▶ **What the task requires**
The answer is one number: how many lines hold the string "from".
--- --- ---
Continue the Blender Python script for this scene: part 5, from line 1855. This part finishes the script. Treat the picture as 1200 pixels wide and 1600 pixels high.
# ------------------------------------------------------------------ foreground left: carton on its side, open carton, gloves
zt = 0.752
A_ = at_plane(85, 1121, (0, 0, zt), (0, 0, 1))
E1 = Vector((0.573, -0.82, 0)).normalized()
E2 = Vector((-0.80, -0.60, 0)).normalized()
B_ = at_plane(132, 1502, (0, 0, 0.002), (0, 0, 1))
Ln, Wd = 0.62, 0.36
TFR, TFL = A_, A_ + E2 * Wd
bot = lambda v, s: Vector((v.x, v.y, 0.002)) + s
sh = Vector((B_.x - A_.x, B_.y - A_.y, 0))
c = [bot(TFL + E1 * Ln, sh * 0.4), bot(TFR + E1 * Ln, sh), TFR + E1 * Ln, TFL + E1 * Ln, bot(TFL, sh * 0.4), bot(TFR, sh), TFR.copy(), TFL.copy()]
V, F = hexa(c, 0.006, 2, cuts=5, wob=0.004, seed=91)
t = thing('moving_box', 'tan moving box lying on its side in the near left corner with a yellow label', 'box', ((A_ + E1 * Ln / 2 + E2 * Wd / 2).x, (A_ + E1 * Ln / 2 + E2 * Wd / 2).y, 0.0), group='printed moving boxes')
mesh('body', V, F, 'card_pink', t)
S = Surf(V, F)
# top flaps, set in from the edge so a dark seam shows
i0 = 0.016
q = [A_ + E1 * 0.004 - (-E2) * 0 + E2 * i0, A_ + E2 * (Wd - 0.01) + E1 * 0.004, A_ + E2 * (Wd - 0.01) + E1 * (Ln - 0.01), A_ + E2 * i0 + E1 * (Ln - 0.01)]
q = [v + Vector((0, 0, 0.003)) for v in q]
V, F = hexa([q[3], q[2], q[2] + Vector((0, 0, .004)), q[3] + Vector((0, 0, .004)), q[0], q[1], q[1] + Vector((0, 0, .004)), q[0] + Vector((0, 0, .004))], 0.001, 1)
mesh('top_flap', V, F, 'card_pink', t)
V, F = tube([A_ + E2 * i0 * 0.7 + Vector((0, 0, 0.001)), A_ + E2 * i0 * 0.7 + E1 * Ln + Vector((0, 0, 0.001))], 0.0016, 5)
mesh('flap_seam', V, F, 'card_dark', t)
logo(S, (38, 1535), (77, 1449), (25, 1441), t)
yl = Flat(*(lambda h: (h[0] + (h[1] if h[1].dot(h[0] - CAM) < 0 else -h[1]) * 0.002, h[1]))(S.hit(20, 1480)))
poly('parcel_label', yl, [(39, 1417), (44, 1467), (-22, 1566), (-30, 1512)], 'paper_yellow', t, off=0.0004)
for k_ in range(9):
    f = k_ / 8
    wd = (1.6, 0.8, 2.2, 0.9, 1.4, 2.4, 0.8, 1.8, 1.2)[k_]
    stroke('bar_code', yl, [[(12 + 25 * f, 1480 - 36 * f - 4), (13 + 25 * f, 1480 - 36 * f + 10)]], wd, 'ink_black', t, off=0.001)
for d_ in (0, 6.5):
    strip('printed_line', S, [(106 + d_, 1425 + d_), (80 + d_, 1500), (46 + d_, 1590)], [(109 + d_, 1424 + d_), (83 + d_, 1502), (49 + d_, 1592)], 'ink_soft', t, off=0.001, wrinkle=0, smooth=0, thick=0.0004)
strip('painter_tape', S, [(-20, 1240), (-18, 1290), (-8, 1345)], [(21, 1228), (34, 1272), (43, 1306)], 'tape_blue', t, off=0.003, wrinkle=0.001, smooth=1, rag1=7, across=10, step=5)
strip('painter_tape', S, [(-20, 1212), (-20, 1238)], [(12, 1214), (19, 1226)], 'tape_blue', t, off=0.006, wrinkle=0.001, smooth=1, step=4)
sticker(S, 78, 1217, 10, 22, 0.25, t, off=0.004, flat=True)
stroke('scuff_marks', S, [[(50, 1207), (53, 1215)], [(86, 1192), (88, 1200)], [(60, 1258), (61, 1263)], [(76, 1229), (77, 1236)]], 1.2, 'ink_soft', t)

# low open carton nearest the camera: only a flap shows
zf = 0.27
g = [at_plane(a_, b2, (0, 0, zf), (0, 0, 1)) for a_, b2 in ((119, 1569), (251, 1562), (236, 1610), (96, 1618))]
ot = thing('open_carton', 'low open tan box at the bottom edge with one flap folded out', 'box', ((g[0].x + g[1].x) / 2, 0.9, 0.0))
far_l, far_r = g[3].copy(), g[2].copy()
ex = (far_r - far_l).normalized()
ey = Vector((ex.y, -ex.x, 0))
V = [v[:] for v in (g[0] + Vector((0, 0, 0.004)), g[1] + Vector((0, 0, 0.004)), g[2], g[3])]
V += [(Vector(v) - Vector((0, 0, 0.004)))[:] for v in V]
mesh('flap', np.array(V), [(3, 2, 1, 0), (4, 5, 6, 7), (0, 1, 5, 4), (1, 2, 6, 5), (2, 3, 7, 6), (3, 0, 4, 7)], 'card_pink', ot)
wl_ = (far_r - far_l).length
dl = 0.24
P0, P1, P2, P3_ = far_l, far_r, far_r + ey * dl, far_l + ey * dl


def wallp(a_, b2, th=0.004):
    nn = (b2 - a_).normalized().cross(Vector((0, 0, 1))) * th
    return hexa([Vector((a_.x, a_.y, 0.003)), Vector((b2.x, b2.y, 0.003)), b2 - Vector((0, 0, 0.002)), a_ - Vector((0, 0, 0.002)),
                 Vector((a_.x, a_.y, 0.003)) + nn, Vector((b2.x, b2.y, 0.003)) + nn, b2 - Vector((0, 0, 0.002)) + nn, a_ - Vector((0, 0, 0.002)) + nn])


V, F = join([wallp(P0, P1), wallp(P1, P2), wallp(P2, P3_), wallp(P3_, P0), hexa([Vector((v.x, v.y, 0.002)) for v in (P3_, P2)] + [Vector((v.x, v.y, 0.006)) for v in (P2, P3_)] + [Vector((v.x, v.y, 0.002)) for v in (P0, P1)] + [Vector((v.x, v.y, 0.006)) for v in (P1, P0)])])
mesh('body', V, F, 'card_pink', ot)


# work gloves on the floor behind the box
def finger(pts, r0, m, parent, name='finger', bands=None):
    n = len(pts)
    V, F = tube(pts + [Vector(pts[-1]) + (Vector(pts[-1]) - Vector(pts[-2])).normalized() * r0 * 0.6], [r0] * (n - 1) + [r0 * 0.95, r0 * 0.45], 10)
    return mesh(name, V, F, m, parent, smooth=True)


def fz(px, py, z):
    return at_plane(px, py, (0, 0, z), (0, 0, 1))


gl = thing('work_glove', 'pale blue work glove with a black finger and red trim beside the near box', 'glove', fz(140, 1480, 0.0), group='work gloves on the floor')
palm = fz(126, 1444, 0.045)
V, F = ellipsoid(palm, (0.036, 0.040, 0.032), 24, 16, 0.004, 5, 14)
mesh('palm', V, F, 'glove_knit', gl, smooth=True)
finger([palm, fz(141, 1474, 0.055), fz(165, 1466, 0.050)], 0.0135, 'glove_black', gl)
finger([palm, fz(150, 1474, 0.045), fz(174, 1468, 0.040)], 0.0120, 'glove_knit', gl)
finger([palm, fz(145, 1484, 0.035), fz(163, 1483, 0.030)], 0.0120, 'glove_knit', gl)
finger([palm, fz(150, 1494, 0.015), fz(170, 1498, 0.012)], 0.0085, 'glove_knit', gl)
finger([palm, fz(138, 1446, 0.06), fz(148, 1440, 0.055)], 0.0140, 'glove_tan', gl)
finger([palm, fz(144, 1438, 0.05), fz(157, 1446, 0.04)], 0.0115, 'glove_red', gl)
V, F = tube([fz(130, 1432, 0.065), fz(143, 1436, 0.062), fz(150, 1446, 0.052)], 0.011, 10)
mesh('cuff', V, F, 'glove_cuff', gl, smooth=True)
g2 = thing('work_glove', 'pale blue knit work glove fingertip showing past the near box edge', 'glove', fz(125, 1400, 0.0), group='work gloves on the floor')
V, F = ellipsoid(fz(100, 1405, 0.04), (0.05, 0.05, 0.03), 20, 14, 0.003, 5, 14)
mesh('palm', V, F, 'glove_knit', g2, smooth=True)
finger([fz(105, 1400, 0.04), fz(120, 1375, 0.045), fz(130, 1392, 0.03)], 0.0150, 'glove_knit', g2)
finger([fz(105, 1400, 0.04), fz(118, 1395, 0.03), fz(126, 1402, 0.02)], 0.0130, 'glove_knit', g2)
--- --- ---
▶ **Output for this task**
2